Gli impulsi elettromagnetici muovendosi nello spaziotempo curvo dovuto alla presenza di un oggetto fortemente massivo appaiono come “deviati”. Nell’immagine una rappresentazione grafica di un segnale generato da una sonda, propagandosi nello spazio curvo appare deviato dalla gravità del Sole mentre raggiunge la Terra. -( https://it.wikipedia.org/wiki/File:Cassini-science-br.jpg)

La galassia NGC 1052-DF2

Nel marzo del 2018 venne annunciata la scoperta di una galassia, NGC 1052-DF2, definita trasparente, a causa della sua rarefazione. Essa appariva anche priva di materia oscura, e per questo se n’era parlato come di una scoperta eccezionale. Una delle ipotesi più accreditate vuole che fu la materia oscura a causare il collasso dei gas che portarono alla formazione delle stelle nelle galassie. Si può dunque comprendere come l’assenza di materia oscura in NGC 1052-DF2 agitava gli astrofisici.

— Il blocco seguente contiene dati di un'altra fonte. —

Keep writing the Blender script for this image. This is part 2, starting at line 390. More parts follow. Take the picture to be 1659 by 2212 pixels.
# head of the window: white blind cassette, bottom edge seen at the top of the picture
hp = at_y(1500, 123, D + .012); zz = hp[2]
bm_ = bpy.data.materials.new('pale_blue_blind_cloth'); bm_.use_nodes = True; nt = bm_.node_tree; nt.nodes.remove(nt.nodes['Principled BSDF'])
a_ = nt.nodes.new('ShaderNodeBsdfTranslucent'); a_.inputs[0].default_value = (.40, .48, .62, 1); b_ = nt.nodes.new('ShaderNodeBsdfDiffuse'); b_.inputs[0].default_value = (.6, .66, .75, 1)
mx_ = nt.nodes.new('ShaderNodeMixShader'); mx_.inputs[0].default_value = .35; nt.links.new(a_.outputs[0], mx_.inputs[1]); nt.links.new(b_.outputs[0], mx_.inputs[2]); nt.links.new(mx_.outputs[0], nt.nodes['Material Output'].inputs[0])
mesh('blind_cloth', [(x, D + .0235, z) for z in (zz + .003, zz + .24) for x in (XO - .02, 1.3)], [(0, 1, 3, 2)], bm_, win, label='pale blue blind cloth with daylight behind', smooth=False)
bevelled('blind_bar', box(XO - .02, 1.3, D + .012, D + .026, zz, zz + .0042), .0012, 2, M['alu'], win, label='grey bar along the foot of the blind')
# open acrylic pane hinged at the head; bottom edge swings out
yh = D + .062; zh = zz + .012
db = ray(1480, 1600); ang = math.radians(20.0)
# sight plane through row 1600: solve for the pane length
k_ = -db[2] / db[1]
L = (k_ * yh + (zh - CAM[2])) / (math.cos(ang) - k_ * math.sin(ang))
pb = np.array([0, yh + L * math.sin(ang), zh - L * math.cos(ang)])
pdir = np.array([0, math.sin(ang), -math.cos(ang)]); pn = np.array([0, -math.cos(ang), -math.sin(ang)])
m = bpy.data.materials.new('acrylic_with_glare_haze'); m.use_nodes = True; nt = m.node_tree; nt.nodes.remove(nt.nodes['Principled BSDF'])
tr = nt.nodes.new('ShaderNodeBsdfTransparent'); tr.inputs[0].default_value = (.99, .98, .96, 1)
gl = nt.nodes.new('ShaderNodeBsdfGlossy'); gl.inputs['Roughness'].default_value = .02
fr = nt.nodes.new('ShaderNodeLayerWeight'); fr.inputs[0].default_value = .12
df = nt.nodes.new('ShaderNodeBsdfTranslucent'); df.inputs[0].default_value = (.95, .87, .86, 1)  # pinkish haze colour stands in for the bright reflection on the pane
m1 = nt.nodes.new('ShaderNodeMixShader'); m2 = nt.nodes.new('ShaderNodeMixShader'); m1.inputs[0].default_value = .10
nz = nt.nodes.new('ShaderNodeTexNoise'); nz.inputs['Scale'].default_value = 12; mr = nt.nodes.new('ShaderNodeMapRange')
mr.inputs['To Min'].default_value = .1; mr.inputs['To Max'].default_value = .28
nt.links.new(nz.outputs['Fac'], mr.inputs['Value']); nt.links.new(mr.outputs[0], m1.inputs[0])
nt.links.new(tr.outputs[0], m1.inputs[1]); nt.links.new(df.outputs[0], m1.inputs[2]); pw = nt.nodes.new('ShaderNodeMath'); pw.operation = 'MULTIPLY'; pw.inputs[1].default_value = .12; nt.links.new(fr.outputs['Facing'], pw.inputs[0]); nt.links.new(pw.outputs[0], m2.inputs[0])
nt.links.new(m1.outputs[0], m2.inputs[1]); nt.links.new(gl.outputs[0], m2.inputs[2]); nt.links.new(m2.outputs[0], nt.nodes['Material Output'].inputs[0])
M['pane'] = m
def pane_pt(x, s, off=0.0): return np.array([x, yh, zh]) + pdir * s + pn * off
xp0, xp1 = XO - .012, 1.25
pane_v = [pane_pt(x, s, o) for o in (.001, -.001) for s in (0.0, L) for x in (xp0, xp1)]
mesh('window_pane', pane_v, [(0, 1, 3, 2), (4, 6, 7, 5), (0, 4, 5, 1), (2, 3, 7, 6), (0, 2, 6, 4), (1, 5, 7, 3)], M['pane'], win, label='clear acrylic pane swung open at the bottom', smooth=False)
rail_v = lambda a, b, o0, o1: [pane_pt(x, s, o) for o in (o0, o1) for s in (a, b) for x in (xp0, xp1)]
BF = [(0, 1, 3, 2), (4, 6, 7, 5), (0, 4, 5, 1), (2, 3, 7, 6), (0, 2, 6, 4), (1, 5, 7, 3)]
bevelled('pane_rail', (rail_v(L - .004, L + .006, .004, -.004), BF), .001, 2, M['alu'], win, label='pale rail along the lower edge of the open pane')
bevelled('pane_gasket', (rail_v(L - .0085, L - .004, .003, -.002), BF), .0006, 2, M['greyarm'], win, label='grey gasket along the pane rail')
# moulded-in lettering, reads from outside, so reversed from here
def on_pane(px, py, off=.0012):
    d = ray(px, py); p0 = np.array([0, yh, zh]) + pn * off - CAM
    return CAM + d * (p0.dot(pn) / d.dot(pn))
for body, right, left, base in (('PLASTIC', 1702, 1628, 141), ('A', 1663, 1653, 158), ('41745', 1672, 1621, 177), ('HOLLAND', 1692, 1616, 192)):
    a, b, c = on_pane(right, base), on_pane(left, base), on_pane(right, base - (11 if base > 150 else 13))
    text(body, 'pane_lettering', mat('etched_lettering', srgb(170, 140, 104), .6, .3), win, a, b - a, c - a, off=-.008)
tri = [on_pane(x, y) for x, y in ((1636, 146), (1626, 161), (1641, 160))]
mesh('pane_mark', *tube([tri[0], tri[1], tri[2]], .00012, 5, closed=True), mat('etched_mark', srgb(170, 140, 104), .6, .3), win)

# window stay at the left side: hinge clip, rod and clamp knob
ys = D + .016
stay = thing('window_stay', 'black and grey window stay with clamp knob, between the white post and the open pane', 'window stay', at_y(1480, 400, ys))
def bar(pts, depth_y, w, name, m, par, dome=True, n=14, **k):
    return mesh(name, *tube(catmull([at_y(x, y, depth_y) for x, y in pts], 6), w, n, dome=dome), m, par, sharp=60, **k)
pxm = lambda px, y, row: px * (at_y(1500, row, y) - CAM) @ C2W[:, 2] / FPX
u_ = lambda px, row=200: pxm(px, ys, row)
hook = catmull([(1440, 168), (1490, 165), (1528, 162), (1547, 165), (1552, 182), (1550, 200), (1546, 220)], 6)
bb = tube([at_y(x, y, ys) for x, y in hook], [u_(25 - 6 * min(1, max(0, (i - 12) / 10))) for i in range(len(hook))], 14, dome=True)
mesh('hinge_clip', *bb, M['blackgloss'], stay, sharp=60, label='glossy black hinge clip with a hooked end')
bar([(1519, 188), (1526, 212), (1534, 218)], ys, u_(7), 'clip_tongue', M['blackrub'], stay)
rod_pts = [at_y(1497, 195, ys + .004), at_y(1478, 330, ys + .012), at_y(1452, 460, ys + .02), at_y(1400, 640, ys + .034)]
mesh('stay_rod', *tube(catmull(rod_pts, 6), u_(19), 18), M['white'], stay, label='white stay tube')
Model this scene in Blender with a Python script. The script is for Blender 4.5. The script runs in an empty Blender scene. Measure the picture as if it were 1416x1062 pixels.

Uno studio pubblicato su Monthly Notices of the Royal Astronomical Society, condotto da un gruppo di astronomi dell’Istituto di astrofisica delle Canarie, sostiene di aver trovato la soluzione al problema. I ricercatori, analizzando i parametri utilizzati per calcolare la distanza di NGC1052-DF2 da noi, hanno rilevato delle anomalie, giungendo alla conclusione che la sua distanza è in realtà molto inferiore rispetto a quanto precedentemente stimato. Nello studio del 2018 si sosteneva che NGC1052-DF2 si trova a 64 milioni di anni luce dalla Terra, mentre i nuovi calcoli indicano 42 milioni di anni luce, cioè una differenza di 22 milioni di anni luce.

Per una serie di complesse interazioni, i nuovi dati implicano che le caratteristiche della galassia non risultano “anomale” e vi è presenza di materia oscura nella galassia NGC1052-DF2. Dunque la correzione della distanza implica che la massa totale di NGC1052-DF2 è circa la metà di quella precedentemente stimata, ma la massa delle stelle visibili equivale solamente a un quarto della massa totale, e questo richiede, necessariamente, che la massa mancante debba essere materia oscura.